Penthouse goema is breathing new life into District Six's klopse tradition. Penthouse playboy, Mac McKenzie, is at the centre of this lounge goema style which has added a chill factor to classic banjo tchangalang.

To promote the vision captured on the Goema Captains debut, Healing Destination, Mac travels to Germany, Holland and Switzerland this month. He describes the penthouse experience as "the sophistication of the music of the carnival. That's what happened in South America with the bossa nova. It's all about smooth."

Once the bassist for 1980s band, The Genuines, Mac has traded the four-string for a guitar. "I didn't want to play bass. I was always a guitar player, but I had no time to learn because we were fighting the boere. I hung onto the bass, and in 1994 I said, right, job done."

Respected banjo player, Mr Mac senior, was one of most notable influences on this ex-Genuine. "My dad left a legacy.

He was captain of his team. They used to practice bands and choirs here at home and he went everywhere with his music, even on the bus."

Has banjo technique evolved over time? "Banjo is still prominent in the Cape Flats. I've spotted at least three young banjo players who play another dialect of the banjo. But, I think the age of the serious banjo player is gone. Before we were born, there were people like George Formby who took it seriously.

My dad belonged to a serious class, not just the scratch-along type. He could play jazz standards, Tchaikovsky, movie themes."

Besides the flavour added by the accordion of Gramadoelas' Alex van Heerden and Hilton Schilder's khoi mouthbow, the Goema Captains have incorporated turntable. Mac has nothing but praise for one of the city's finest DJs, Ready D.

"I walked into the studio one day and there was Ready D doing his scratch thing in the air. Saxophonist Ezra Ngcukana loves Ready D. He thinks he's the best drummer he's come across!"
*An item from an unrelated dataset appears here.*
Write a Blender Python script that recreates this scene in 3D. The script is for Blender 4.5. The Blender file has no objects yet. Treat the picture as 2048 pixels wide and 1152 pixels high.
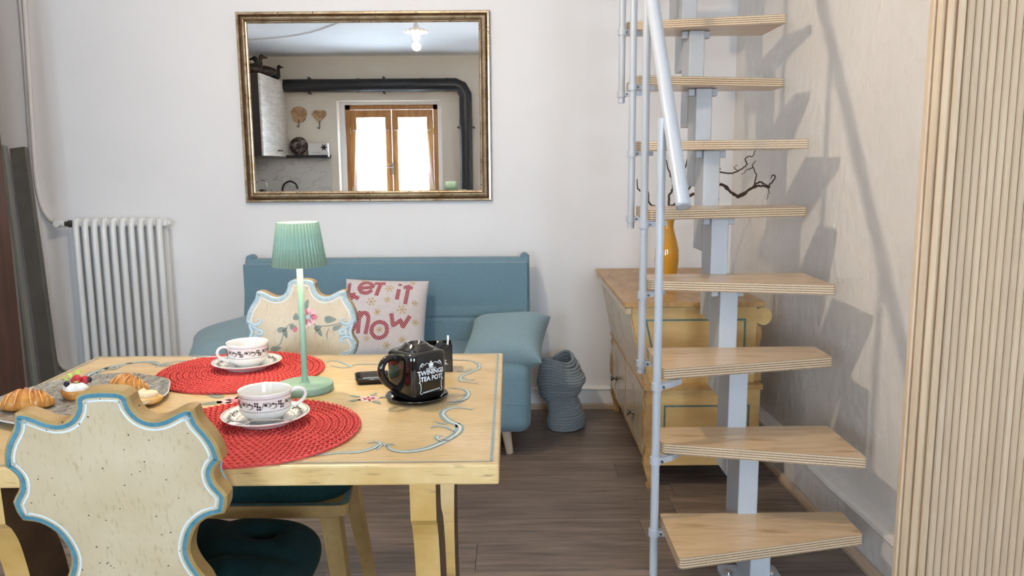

Mac's recording history has included a solo guitar compilation titled Cybergriot, and Chasing da Voodoo with Genuines in the 1990s. At the moment, he is working scoring out salsa and chamber quartet music. Clearly he can't be coaxed back into playing bass. "Ek will nie meer speel nie!" he insists.

Would he ever return to those manic rock roots of the 1980s?

"The rock was deliberate, because at the time there were only whites playing rock except for The Rockets at Plum Crazy. I said to Hilton we can corner the market and then we can bring the goema across to them. Because, here we were playing Chick Corea and George Benson, it was suffocating, horrible.

"So I bought a drum machine and we ran around playing. We met drummer Ian Herman and that was a very nice relationship. To do the rock 'n' roll is not a problem, but it has got to come to me via a commission."

The legacy of Mr Mac lives on in Mac McKenzie.